Festivalgoers at Glastonbury on Saturday. Photograph: Yui Mok/PA
Festivalgoers at Glastonbury on Saturday. Photograph: Yui Mok/PA

Michael Eavis laments muddiest ever Glastonbury festival

This article is more than 7 years old

Founder says he hasn’t seen anything like it in the music event’s 46-year history, and says it highlights climate change

Glastonbury has suffered the worst rain and mud since the festival began 46 years ago, consuming the region’s entire supply of woodchip in the process.

Founder Michael Eavis said he will not consider moving the festival to later in the summer to avoid the wet, and blamed the torrential rain that hit the site in the weeks before the gates opened on global warming.

But he said he was amazed at how the 180,000 festivalgoers remained cheery despite the weather. “I drove round the whole site last night. It took right up until 4.30am and the sun was up and there was just thousands of happy people with smiles on their faces despite the adverse conditions. It is extraordinary. I do not know how they do it, but they love it so much,” he said.

“Every single bit of woodchip in the south of England, all of it is here over 1,000 acres. I’ve never seen mud like it in the whole life. This is worse than 1997,” he said, referring to the previously crowned “year of the mud”. “In all 46 years, it hasn’t been as bad as this,” he said.

Michael Eavis arrives on site at Glastonbury 2016. Photograph: David Levene/The Guardian

The mud was adding 15 minutes or more to journeys between stages, but good humour reigned despite pathways resembling swamps and mud being knee-deep in places.

Among this year’s most surprising guests were Labour deputy leader Tom Watson, who notably distanced himself from the party putsch back in HQ, partying the night away at the silent disco at 3.30am just before getting the first train back to London.

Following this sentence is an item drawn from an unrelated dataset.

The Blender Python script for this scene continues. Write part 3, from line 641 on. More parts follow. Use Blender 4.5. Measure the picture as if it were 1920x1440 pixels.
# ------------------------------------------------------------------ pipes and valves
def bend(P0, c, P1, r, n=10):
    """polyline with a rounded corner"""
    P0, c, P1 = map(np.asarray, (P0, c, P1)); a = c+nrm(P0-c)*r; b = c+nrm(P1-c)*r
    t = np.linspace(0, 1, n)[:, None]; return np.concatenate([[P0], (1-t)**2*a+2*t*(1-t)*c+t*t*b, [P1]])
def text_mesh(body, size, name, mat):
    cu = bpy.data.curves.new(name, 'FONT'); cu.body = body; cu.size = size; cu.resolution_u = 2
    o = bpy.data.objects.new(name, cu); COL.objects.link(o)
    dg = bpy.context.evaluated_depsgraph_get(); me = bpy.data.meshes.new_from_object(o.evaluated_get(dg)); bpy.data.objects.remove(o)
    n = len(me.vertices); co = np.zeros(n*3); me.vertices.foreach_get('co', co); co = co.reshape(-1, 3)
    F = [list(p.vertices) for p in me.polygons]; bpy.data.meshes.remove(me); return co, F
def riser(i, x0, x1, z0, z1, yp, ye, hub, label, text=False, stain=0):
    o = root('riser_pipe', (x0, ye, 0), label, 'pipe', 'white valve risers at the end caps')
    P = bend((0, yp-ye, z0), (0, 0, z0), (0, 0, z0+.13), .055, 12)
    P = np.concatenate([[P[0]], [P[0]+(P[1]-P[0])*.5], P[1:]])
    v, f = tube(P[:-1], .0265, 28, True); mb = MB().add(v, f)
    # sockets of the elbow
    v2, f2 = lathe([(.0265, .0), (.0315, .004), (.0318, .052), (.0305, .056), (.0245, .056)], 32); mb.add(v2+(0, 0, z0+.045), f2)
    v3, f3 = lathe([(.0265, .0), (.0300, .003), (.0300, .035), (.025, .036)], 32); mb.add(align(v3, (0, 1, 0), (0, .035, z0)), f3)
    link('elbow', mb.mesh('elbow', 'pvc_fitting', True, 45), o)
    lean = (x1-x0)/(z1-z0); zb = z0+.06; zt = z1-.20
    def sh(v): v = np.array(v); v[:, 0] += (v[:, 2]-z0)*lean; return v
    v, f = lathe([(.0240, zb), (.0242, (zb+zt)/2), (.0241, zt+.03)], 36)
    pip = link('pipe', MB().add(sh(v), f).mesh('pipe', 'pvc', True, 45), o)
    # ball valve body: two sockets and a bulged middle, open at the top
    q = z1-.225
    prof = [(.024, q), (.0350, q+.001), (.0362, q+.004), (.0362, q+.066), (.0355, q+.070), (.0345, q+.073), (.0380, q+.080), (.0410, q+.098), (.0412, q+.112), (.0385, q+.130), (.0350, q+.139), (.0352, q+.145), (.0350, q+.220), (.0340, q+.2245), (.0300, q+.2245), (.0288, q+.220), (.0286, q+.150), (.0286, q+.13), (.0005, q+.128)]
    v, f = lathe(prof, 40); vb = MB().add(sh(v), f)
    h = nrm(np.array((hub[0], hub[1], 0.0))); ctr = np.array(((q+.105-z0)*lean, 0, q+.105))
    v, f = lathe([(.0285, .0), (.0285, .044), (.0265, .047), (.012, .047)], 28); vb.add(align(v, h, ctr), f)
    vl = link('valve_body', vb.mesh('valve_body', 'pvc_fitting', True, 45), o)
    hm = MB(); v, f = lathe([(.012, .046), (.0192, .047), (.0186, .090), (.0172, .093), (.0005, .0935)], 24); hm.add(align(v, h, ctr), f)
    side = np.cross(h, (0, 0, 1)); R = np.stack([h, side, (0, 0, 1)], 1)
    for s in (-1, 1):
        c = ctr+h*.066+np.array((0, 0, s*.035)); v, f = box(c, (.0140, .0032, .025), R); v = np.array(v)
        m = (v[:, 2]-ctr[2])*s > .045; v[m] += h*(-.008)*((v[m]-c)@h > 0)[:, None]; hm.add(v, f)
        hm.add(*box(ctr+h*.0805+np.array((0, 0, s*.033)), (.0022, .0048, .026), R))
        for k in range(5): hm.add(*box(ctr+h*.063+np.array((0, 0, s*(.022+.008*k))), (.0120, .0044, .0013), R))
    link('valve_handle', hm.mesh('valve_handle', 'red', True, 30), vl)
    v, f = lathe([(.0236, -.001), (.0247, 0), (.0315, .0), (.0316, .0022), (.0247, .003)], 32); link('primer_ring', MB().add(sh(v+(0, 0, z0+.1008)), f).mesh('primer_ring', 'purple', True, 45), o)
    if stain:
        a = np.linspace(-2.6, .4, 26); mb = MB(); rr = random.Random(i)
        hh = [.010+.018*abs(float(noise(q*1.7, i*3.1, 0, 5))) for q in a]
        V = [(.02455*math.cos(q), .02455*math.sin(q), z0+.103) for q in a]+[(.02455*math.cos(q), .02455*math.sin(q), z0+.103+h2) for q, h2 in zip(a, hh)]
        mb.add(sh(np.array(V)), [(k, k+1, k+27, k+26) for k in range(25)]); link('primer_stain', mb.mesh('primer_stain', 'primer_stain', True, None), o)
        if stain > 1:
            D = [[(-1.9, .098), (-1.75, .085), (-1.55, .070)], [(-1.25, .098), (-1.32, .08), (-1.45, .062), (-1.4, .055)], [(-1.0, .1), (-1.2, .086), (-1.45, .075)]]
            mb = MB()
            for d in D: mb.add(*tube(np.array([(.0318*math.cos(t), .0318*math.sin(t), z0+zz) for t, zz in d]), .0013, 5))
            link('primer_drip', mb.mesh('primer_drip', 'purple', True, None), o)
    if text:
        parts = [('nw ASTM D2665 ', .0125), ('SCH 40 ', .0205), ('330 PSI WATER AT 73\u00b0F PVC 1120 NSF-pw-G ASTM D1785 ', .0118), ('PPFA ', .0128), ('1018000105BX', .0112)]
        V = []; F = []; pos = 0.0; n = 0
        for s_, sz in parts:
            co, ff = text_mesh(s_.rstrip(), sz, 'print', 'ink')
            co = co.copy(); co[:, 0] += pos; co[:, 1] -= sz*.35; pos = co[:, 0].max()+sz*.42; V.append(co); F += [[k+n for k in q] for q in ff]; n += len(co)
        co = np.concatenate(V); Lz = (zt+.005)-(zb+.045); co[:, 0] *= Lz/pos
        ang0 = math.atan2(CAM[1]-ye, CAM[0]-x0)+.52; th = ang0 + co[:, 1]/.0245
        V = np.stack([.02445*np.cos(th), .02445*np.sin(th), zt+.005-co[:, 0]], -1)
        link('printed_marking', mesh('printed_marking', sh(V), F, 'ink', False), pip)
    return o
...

Celebrities spotted included Noel Gallagher, model Cara Delevingne, actor Bradley Cooper and Daisy Lowe.

Eavis promised concerned festival organisers that Glastonbury would remain home of the festival and any move to Longleat safari park in Wiltshire would be temporary, to give Worthy Farm a fallow year to recover.

Talks with Longleat are ongoing, but Eavis said it was not yet a firm plan. “We will be doing something hopefully in 2019, but they [Longleat] came this weekend to look and they are not that impressed,” he said. “This is the home of the festival as far as I’m concerned forever,” he added.

It takes 400 to 500 volunteers to pick up the rubbish, including thousands of miniature laughing gas canisters, out of the grass.

A trolley submerged in mud at Glastonbury 2016. Photograph: Yui Mok/PA

Eavis said: “All the churn of the ground. Over time it hardens in the sun, then we rotavate the land and pick up more rubbish, including these horrible metal canisters.”

On his wishlist for future festivals is Fleetwood Mac, but they want too much money, he said. “Adele did it for less, Rolling Stones did it for a reasonable rate. We can’t afford to spend £4-5m on people to play. Mick Fleetwood said he would do it himself, but come on. I’d like the rest of the band and they all want to be paid a lot of money,” he said.

Also on his wishlist are Pink Floyd’s David Gilmour and Roger Waters. Eavis said tabloid reports that the band had been rejected in 2008 before singer Rick Wright died had “nothing to do with reality”. He said he would “work on getting Pink Floyd together again” at Glastonbury.